Or maybe another way to do it is to give no-bid contracts to the military contractors that are being used in Afghanistan to clean up and rebuild Haiti. Im sure it makes no difference to them if they are bombing a country or rebuilding one as long as they are getting paid obnoxious amounts of money.
Either way it is pretty embarrassing how little progress has been made down there in the last year.
Remember those flying monkeys who did the work of the wicked witch of the west?
Bill Clinton and Barack Obama are members of that group.
Haiti is the flowering of policies which these and other flying monkeys of so-called free-market capitalism have and are "cultivating".
They are exactly the reason why Haiti is bleeding.
Bill Clinton is only involved to pseudo-lead the recovery of Haiti.

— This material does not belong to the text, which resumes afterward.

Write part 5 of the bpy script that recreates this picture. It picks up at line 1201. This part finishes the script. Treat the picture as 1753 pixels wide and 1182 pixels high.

He is a predator who smiles and winks.
Yeah if Bill Clinton was really frustrated with the pace of Haiti's recovery, he'd dedicate more effort than the photo-op (and empty rhetoric) he does on Obama's behalf to provide a visible face of the US to make it look like the US hasn't forgotten Haiti.
So Bill Clinton is disturbed by the slow pace of reconstruction in Haiti. Perhaps if the U.S. & France hadn't undermined the populist Jean-Bertrand Aristide's presidency (because Aristide wouldn't go along with their neoliberal agenda), the recovery would be more advanced. Compounding the removal of the people's choice, Aristide, the disqualification of his party, the Fanmi Lavalas, has contributed to the deteriorating plight of the Haitian people. What Haitians need now is a government that will rule in their interests only, rather than to satisfy U.S. imperial designs. Support among Haitains for Aristide's return was readily apparent last night in PBS's Frontline program. as Haitians recalled that during his presidency how they became engaged in collective efforts for the common good, such as cleaning up the streets. Right now, though, and for as long as the U.S. controls Haiti (either directly or through the U.N.), one can expect nothing but continued deterioration. What it'll take to turn things around in Haiti is a combination of a popular uprising (something that for most Haitians, after two centuries of nonstop liberation struggles, is almost second nature to them now), together with the development of a "Hands Off Haiti" movement in the U.S. of A.*
*the standard push-pull strategy for ending a colonial war
Hey, let's not pick on just Obama and Clinton and the rest of the American military-industrial imperialist machine that doesn't seem to have much more than empty rhetoric for Haiti (or, for that matter, New Orleans).
Let's also note that Holy Mother Church somehow can't come up with the money to repair its own cathedrals, let alone tend to the temporal needs of its Haitian flock.
Hey, Corvo, I LOVED your comment about Holy Mother Church. But, aside from that, I'm sure Catholic Charities has donated mega-bucks to the aid in Haiti. So have many other churches, i.e., Methodists, etc. Rebuilding a cathedral was not a priority. Housing SHOULD be. Otherwise, people would just be sleeping in the cathedral instead of tents, still with no home of their own. It's just such an overwhelming catastrophe that everything we've donated/sent can't do it all. Haiti needed help way before the earthquake. We can't do enough to end the suffering. Are you helping?
A side issue: Rape is occurring in the tent cities in rampant proportions. Why do angry men always take it out on women?